L’acquisition puis la transformation d’un navire de 20 ans en câblier répond aux attentes d’un marché spécifique, celui des câbles sous-marins, en forte progression. Mais cela durera-t-il encore longtemps ? Dans ce second article consacré au câblier Ile d’Yeu de l’ASN, nous avons analysé le marché et donné la parole à Paul Gabla, directeur commercial et marketing d’Alcatel Submarine Networks (ASN).

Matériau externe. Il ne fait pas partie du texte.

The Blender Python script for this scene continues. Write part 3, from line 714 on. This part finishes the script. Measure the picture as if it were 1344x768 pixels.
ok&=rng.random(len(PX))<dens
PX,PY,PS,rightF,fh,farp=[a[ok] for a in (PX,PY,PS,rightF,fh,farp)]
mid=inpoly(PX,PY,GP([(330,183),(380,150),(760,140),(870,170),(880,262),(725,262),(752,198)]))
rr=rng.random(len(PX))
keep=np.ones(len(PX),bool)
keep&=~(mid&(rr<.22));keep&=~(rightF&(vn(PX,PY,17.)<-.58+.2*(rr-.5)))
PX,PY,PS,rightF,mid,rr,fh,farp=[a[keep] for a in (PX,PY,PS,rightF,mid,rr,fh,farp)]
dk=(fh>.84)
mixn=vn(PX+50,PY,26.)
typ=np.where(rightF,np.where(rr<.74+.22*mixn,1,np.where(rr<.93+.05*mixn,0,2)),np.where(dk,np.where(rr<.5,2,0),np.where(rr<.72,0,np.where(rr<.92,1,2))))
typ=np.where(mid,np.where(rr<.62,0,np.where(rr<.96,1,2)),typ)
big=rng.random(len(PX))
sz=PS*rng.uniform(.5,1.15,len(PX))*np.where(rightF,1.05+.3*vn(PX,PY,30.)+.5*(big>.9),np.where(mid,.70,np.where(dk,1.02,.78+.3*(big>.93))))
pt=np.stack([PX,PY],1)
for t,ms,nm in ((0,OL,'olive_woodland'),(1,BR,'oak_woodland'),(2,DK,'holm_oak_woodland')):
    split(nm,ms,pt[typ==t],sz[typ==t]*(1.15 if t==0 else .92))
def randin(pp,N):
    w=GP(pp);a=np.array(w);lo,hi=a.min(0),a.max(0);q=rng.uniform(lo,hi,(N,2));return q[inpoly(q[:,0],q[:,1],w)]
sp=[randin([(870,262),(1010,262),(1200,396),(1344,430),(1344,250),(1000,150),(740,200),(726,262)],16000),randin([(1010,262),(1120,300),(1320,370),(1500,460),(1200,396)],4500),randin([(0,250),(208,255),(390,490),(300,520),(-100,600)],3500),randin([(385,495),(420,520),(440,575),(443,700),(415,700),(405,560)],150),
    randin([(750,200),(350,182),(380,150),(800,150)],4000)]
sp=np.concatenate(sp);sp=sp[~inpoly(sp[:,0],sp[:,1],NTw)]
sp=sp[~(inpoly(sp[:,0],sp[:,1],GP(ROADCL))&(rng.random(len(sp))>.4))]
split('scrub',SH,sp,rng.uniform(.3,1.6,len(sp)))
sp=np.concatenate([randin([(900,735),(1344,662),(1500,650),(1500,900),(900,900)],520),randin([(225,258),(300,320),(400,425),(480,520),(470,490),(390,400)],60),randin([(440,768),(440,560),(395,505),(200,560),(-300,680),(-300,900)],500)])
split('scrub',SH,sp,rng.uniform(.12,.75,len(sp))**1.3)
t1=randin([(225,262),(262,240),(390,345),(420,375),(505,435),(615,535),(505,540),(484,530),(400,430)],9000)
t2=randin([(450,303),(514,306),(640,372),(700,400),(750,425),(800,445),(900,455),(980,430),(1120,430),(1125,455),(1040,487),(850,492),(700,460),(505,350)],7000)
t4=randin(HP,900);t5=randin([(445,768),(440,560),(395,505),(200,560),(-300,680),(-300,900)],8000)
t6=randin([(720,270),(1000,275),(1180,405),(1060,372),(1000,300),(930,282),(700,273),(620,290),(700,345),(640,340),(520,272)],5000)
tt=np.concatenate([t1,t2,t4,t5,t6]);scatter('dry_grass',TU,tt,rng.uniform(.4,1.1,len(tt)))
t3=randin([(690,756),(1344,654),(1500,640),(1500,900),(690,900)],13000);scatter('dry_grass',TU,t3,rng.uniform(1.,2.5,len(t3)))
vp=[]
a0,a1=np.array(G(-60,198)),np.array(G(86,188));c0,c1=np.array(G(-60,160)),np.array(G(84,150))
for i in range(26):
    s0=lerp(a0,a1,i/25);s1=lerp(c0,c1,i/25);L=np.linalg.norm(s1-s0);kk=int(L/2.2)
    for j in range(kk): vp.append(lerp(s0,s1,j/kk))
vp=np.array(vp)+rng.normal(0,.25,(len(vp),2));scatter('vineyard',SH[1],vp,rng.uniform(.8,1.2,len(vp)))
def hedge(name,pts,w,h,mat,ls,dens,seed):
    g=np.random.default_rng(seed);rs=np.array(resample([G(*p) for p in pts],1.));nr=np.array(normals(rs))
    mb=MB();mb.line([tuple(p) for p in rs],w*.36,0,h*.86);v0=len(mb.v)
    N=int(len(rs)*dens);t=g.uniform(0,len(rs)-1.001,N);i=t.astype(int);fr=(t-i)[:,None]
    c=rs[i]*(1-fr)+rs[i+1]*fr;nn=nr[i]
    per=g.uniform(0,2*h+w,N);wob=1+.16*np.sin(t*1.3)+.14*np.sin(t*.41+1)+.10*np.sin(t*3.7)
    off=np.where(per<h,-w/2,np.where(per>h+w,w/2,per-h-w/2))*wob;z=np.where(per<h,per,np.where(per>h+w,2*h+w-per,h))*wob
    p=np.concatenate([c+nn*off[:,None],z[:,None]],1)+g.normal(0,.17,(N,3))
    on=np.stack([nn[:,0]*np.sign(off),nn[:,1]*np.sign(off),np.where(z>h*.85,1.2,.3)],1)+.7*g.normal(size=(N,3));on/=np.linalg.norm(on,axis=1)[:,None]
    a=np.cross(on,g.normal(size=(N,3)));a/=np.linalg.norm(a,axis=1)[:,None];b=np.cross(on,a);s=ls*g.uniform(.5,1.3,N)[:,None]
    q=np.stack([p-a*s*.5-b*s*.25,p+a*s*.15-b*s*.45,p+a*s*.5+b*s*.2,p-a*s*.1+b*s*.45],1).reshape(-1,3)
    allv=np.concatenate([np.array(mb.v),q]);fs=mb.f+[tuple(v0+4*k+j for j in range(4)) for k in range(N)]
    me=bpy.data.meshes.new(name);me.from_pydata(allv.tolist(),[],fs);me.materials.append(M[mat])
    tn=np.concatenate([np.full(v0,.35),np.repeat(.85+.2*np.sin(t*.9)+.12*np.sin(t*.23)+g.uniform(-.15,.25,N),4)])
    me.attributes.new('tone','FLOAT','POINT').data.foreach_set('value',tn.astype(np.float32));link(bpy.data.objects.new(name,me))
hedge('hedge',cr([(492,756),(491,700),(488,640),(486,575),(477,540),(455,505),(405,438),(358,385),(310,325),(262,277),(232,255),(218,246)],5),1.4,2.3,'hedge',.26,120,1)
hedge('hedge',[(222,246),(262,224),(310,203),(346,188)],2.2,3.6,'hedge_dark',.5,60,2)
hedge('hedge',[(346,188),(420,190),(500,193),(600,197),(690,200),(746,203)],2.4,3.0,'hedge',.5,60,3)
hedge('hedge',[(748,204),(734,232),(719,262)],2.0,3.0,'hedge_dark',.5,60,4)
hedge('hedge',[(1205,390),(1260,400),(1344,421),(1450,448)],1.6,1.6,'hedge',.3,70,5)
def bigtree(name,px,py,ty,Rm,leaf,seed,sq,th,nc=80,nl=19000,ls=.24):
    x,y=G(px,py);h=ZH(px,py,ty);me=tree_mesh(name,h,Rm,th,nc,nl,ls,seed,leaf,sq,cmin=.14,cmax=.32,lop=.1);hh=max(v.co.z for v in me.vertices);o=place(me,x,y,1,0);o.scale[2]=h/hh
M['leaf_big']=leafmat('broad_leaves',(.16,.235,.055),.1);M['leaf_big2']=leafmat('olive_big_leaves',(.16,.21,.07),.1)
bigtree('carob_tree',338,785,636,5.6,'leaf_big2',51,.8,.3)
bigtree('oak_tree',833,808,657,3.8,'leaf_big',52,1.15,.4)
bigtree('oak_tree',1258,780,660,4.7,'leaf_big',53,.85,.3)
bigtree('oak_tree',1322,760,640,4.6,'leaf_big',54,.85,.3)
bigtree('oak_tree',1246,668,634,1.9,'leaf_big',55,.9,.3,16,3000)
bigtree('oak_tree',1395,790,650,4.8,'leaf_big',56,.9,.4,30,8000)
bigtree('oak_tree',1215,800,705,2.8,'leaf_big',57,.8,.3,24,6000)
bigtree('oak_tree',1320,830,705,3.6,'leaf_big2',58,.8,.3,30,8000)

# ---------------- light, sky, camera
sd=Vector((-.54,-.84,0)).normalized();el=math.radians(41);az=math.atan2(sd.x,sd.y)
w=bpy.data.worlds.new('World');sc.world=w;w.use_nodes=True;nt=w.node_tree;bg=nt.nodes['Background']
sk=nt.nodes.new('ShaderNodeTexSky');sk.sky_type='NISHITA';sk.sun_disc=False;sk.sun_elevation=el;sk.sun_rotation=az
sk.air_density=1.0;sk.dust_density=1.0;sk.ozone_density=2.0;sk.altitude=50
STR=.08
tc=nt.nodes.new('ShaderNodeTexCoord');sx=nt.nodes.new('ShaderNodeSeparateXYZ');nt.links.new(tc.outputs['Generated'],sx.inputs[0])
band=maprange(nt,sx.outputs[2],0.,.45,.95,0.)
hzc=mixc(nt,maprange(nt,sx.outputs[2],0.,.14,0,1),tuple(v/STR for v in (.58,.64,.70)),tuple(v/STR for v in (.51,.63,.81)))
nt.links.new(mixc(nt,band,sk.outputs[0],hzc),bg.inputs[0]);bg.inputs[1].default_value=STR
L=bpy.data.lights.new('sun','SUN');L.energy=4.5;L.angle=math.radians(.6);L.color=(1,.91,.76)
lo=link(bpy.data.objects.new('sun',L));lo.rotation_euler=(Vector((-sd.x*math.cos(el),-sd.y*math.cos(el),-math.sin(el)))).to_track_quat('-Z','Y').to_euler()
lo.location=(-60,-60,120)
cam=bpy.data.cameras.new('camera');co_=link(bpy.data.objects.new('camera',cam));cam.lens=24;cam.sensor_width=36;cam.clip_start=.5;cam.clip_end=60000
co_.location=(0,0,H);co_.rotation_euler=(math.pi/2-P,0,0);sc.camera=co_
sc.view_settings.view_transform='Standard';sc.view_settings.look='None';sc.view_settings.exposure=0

Les câbles sous-marins sont un élément vital de l’économie. Ils sont largement utilisés pour les applications d’alimentation électrique et de communication. Dans ce dernier domaine, environ 97% du trafic Internet mondial dépend entièrement des câbles sous-marins, et avec l’essor d’Internet, la demande augmente considérablement.
La taille du marché mondial des câbles sous-marins a été estimée à 27,57 milliards de dollars en 2022 (source : Grand View Research) et elle devrait croître à un taux de croissance annuel (TCAC) de 5,9% de 2023 à 2030 (6,8% pour le seul créneau des câbles de communication, qui représente 62,45 % des revenus du secteur). Le marché intègre les câbles de communication, mais également les câbles de transport d’électricité vers les plateformes pétrolières, depuis les parc éoliens, ou encore les connexions inter-pays et insulaires des réseaux électriques de forte à faible puissance.
Le marché des câbles sous-marins de communication
Le marché des câbles sous-marins de communication était détenu historiquement par les opérateurs télécoms. Mais depuis une dizaine d’années, les Gafam ont émergé. “Ils sont devenus nos premiers clients, constate Paul Gabla (photo en entête), directeur commercial et marketing d’Alcatel Submarine Networks (ASN). Ils investissent seuls ou en consortiums”.
La multiplication des câbles de communication répond à la forte demande liée à l’augmentation du trafic des données. C’est ainsi que Google, Meta (Facebook), Amazon et Microsoft sont devenus les principaux acteurs des câbles sous-marins. Google possède 10 433 miles de câbles sous-marins à l’international et 63 605 miles en consortium avec Facebook, Amazon et Microsoft. Meta possède 57 709 miles, Amazon 18 987 miles et Microsoft 4 104 miles de câbles sous-marins.
Après un ralentissement en 2022, lié aux déconvenues des acteurs du cloud public en bourse, le marché des câbles sous-marins est reparti à la hausse. Il faut bien apporter des réponses à la croissance de 30% à 40% de la donnée. “Le marché a doublé, et ASN en assure un tiers. Mais va-t-il rester ou progresser ? Nous préférons adopter une analyse prudente, et nous pensons qu’il a atteint un palier”.
“C’est le cas avec un plateau technique qui stabilise les réseaux à 24 paires. Mais il y aura de plus en plus de fibre. Nous allons vers les 1 Tbits/s, avec en nominal une capacité de 500 à 600 Tbits/s. Nous allons continuer d’augmenter le nombre de paires de fibre en multiplexe. Et la fibre multi-cœurs est en phase d’expérimentation.”
Que deviennent les câbles anciens ?
Les câbles sous-marins ont une durée de vie de 25 ans minimum. La question du dé-commissionnement des anciens câbles n’est donc pas encore d’actualité pour la majorité d’entre eux. Pour autant, “Certains États commencent à imposer contractuellement le retrait des anciens câbles s’ils sont remplacés par de nouveaux équipements. Mais le coût d’un bâteau est de 100 000 dollars par jour…”
Et lorsque nous évoquons des expériences d’analyse des fonds marins et de détection des tremblements de terre menées sur des câbles abandonnés, Paul Gabla tient à rappeler que pour les mener il faut alimenter le câble à partir des stations et que cela ne peut fonctionner que sur quelques dizaines de kilomètres. Par contre, “L’avenir est à l’installation de capteurs dans les boîtes des répéteurs pour mesurer les paramètres climatiques au fond de l’eau”.